= To do =
Will you return, word for word, only the lines from the top of the data below down to and including the one with "sc.camera = cam"?

= Provided material =
::::::::

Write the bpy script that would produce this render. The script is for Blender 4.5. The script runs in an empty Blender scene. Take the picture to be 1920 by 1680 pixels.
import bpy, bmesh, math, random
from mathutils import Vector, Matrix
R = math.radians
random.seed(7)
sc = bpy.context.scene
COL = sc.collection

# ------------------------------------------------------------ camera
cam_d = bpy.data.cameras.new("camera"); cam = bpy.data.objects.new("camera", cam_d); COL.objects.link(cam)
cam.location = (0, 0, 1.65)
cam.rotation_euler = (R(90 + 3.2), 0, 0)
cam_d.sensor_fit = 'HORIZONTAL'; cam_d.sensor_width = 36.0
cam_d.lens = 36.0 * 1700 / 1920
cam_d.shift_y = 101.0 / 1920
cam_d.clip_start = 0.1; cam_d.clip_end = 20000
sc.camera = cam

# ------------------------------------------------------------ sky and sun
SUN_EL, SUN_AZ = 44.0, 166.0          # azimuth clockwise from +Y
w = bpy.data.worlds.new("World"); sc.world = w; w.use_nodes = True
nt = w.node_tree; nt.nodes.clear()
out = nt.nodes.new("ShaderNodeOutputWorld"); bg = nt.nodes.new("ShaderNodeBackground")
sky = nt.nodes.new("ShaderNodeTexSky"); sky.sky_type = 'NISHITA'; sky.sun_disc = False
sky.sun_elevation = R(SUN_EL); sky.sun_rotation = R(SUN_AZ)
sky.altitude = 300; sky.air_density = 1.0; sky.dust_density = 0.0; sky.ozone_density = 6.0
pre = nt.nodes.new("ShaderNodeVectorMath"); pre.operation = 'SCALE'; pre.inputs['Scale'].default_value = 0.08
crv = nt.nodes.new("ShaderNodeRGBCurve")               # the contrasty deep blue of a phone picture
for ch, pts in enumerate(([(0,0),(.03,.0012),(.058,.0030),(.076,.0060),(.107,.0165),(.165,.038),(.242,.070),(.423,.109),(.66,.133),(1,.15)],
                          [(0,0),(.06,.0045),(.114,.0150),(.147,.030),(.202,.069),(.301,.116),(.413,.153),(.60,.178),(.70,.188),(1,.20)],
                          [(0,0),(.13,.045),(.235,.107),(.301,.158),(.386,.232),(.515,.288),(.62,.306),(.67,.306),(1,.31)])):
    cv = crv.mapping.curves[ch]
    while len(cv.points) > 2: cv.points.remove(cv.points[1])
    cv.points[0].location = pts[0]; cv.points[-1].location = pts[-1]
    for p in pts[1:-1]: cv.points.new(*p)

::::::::

= Answer for the task =
Write the bpy script that would produce this render. The script is for Blender 4.5. The script runs in an empty Blender scene. Take the picture to be 1920 by 1680 pixels.
import bpy, bmesh, math, random
from mathutils import Vector, Matrix
R = math.radians
random.seed(7)
sc = bpy.context.scene
COL = sc.collection

# ------------------------------------------------------------ camera
cam_d = bpy.data.cameras.new("camera"); cam = bpy.data.objects.new("camera", cam_d); COL.objects.link(cam)
cam.location = (0, 0, 1.65)
cam.rotation_euler = (R(90 + 3.2), 0, 0)
cam_d.sensor_fit = 'HORIZONTAL'; cam_d.sensor_width = 36.0
cam_d.lens = 36.0 * 1700 / 1920
cam_d.shift_y = 101.0 / 1920
cam_d.clip_start = 0.1; cam_d.clip_end = 20000
sc.camera = cam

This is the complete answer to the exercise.